Starting with this week I've begun formatting this report a bit differently. The order of these sections are quite arbitrary and may change from week-to-week as I find out which work out on a consistent basis. Feel free to comment on the new format in the comments below.

  • Helpful articles and links:
    • Michael Trier has written a lengthy article on his blog detailing some of the common issues people run into with Django’s syndication framework. He then describes a process you can follow to successfully get your feeds up and running.
    • Digging through items in del.icio.us tagged with ‘django’, I ran across this nifty Google search that returns a listing of all Google Code projects with ‘django’ in the title. Of course, I found a lot of known projects, but it was interesting to see all the others that don’t get publicized as often.
  • Code snippets and projects:
    • Last week we let everyone know that James Tauber had begun his work on fully fleshing out Atom support in Django. Less than a week later and James has completed his work. Check out James’ implementation of RFC 4287 for Django at its Google Code repository.
    • A newcomer to the Django community known only as ‘mamcx’ has begun the work necessary to complete the MSSQL backend. This backend had been left in a state of disarray as its original maintainers lost interest and the core of Django evolved over the past few years. Mamcx has already put in considerable work, but is somewhat new to Python and Django, so any assistance would obviously be much appreciated! Check out [5062] for his patches and comments.
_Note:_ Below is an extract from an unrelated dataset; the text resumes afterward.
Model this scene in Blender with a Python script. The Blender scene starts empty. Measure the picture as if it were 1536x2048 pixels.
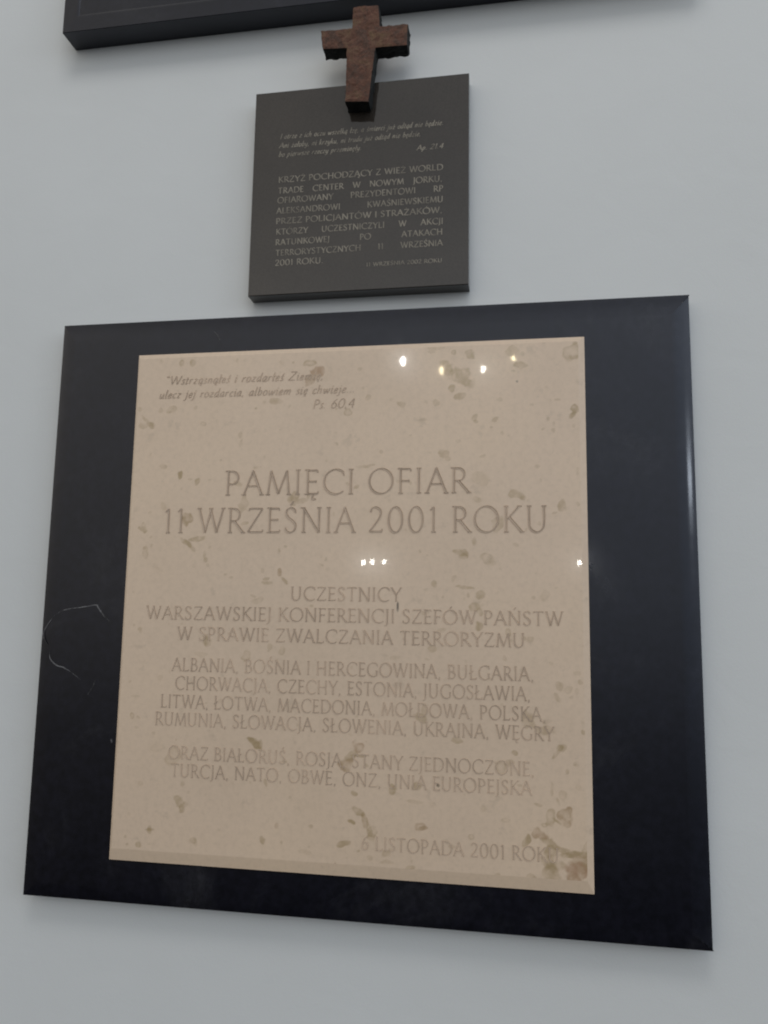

    • Here’s a method of defining a set of URLs in your Django project that will never get cached.
    • Derek Willis has implemented iCal feeds in his Django application and written a subsequent post detailing how you can do it too. Using the excellent vObject library in tandem with Django (and applying a few idiosyncratic tweaks to make IE/Outlook happy) is very simple and eliminates the need for the developer (i.e. you) to develop any iCal templates!
    • Bradley Whittington has a series of posts on his blog that detail his development of a Django middleware to log statistics about users to a database. Part one details the construction of a data model to hold this information and how to log this information within a middleware component. Part two goes over one process by which you can aggregate this data in meaningful ways.
  • New Django sites of note:
    • FrePPLe came to my attention through a user-submitted email. FrePPLe is a specialized application for production planning in the manufacturing industry. It was described to me thusly: “A first part of it is an extensible planning engine written in c++ (with bindings exposed in Python). The second part is the user interface and data persistence layer. For this I have become excited about django: Django’s flexible and efficient framework provides the ideal foundation. Also, the Django mindset and design principles match very well with the easy-to-extend, easy-to-customize and easy-to-use goals of my project.” Check out the screenshots of FrePPLe and see how they’ve put the Django admin interface to work in some interesting ways.
    • Splice is an web application that allows users to upload, edit, and mix their music, as well as connect musicians from all over the world. Not only is this a really cool idea for a web site, it has a great design, and it’s written in Django!